Fellowship / Fellows

Frank Dobbin

  • 2006–2007
  • Social Sciences
  • Harvard University
Headshot of Frank Dobbin
Photo by Tony Rinaldo

This information is accurate as of the fellowship year indicated for each fellow.

Frank Dobbin is an organizational and economic sociologist at Harvard University. In recent work, he has shown how the human resources profession devised corporate strategies for complying with civil rights and affirmative action law and how widely those strategies have spread. Human resources professionals have defined what it means to practice equal employment opportunity, and the courts have largely accepted their definition.

At Radcliffe, Dobbin will work on a book about the efficacy of various corporate diversity strategies, using detailed longitudinal data on the practices of more than eight hundred private sector employers and detailed data on the gender and racial composition of their workforces. Do diversity training seminars, diversity taskforces, affirmative action plans, or work-family programs actually lead to more diverse workforces? Dobbin will explore these issues through statistical analyses and in-depth interviews with managers and workers.
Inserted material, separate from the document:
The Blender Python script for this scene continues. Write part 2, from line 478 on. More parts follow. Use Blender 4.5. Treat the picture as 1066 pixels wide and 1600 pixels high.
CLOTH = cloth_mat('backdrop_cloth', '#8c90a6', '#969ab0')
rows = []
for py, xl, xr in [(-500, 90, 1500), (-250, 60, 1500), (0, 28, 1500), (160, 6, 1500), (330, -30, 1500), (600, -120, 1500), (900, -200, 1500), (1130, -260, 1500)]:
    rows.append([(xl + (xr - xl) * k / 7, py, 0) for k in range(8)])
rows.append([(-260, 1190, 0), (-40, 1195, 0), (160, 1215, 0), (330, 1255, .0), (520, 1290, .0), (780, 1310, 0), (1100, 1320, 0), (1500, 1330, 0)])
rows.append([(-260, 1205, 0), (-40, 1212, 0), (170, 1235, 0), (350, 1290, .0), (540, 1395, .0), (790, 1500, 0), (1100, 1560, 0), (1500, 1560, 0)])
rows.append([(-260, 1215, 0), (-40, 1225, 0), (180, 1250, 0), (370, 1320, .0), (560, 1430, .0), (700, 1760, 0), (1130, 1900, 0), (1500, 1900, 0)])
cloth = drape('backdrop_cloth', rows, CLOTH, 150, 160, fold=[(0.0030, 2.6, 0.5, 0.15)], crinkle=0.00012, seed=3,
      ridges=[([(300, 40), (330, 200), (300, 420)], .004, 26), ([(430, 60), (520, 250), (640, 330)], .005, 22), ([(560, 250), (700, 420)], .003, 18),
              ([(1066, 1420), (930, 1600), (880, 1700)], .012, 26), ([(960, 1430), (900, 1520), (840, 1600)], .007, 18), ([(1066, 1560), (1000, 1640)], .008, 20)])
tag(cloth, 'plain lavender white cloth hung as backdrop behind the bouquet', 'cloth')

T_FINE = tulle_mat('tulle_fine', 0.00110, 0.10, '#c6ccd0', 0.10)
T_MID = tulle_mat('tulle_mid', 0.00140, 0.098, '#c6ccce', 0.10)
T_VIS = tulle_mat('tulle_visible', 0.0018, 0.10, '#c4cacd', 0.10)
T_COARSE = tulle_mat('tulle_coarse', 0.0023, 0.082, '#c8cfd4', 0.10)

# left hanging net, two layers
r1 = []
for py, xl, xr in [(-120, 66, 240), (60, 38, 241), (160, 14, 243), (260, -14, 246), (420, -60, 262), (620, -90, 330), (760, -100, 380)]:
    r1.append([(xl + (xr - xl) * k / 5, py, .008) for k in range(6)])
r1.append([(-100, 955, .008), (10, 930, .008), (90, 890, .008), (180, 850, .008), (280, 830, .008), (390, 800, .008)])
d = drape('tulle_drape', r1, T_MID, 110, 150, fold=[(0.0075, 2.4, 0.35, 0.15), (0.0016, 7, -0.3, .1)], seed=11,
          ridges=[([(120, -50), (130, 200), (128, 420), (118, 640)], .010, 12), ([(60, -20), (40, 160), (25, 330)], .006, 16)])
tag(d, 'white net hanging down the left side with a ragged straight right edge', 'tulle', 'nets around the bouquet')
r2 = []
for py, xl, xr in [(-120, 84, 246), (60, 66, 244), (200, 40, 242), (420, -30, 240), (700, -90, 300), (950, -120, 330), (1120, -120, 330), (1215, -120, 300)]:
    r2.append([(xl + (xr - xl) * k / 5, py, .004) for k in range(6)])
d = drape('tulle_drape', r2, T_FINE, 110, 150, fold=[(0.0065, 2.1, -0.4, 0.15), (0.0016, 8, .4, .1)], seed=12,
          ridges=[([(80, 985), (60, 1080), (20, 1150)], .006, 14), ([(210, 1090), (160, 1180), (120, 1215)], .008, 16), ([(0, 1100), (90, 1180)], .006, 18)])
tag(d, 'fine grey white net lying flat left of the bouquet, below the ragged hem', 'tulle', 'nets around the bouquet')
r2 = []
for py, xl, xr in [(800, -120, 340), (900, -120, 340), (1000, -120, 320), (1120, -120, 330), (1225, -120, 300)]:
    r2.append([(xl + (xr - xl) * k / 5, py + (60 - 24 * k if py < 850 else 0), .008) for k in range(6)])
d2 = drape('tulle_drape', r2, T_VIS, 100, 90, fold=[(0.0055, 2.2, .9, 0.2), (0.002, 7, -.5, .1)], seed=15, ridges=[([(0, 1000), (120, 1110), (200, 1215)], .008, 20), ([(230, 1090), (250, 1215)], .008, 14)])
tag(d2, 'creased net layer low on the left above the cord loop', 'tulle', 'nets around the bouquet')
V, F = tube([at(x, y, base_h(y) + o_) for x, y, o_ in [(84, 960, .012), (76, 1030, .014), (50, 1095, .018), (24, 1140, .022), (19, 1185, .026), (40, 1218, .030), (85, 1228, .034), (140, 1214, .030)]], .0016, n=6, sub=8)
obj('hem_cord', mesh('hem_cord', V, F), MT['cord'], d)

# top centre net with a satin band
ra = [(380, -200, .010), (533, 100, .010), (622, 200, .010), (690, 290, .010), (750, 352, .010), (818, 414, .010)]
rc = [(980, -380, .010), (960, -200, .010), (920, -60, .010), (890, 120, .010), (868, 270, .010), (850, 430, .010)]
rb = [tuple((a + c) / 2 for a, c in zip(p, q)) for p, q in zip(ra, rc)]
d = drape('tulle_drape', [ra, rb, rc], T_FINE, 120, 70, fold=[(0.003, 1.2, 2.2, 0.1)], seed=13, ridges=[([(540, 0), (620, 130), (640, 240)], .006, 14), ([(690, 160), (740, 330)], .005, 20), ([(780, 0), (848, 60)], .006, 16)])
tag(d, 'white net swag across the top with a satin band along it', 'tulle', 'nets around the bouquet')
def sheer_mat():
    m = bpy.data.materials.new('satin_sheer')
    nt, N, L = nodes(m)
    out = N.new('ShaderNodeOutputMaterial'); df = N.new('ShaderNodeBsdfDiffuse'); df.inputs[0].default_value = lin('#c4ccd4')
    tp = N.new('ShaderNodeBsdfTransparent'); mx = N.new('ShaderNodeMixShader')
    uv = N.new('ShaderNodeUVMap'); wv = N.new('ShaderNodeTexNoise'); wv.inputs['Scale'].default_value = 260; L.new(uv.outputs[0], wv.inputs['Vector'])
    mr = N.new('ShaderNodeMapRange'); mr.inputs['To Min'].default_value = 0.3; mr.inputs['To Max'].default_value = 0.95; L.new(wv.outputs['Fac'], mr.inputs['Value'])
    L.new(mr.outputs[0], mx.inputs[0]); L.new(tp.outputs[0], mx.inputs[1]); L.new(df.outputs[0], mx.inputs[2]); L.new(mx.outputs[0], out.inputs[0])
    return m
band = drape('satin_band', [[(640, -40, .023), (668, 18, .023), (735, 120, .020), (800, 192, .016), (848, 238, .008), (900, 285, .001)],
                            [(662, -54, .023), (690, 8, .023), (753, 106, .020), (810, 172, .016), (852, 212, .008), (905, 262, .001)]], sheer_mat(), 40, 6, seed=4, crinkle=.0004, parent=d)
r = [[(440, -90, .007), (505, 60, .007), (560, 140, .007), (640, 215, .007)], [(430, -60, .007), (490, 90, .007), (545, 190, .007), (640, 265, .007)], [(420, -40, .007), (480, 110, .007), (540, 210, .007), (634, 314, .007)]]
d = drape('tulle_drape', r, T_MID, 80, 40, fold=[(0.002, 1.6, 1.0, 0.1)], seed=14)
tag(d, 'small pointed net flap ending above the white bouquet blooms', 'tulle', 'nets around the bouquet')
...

Dobbin holds a Guggenheim Fellowship this year, and in the past has been a fellow at the Center for Advanced Studies in the Behavioral Sciences and the Russell Sage Foundation. His research on diversity measures is supported by the National Science Foundation, the Russell Sage Foundation, and the Alfred P. Sloan Foundation. His book Forging Industrial Policy: United States, Britain, and France in the Railway Age (Cambridge University Press, 1994) won the American Sociological Association’s 1996 Max Weber Award.